The Milan Roastery is 25,000 square feet with a 30-foot marble bar, a giant coffee roaster, and small-lot Arabica coffee on the menu. You can order pour over or cold brew, or espresso and cappuccino as is only fitting in Italy.

This is not like the noisy, cluttered Starbucks down the block from your office building. There are two other Reserve Roasteries in the world, one in Seattle and the other in Shanghai.

The menu was created by Rocco Princi, a Milan-based baker whose warm breads and to-die-for nibbles can also be found at the chain’s Seattle Reserve Roastery and Tasting Room.

The evening menu features craft cocktails, some made with cold brew, and small bites. At the Milan Roastery, an espresso will cost €1.80 “sitting or standing,” Corriere della Sera noted, since in Italian coffee shops, the price changes depending on whether you have table service or gulp your drink down at the bar. A cappuccino will cost as much as €4.50.

Customers at the new Starbucks in Milan can watch the beans being roasted in the huge 22 foot bronze cask while they sip their coffee.

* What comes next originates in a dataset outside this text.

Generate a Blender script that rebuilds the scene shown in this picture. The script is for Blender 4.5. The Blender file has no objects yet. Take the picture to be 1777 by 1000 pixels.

This new Starbucks is like the Willy Wonka factory of Cafe Arabica and Italian romance. Alembics inside the new Starbucks Reserve Roastery flagship where the coffee beans are roasted. 

Italy is Starbucks' 78th global market, and the Milan opening comes 20 years after Starbucks opened its first store in Europe, which was in London in Kings Road in 1998.  The company has described the Milan store as ‘the crown jewel of Starbucks global retail footprint’ and it says the chain plans more cafes in Milan later this year.

The company also hopes the store’s cocktail bar will be an attraction as many who work in Milan, Italy’s fashion and financial capital, cherish the tradition of meeting friends or colleagues for an ‘aperitivo’, or pre-dinner cocktail, often in cafes.

The roastery will create nearly 300 jobs in Italy. But everyone isn't happy about the news. “Why on earth would anyone want over-roasted crap coffee when even the worst cafe in Italy has better coffee than Starburnt,” one person wrote on Twitter.

We'll see what the Italians have to say in response. But, we have to ask, how long until there's a Starbucks on every corner in Vatican City?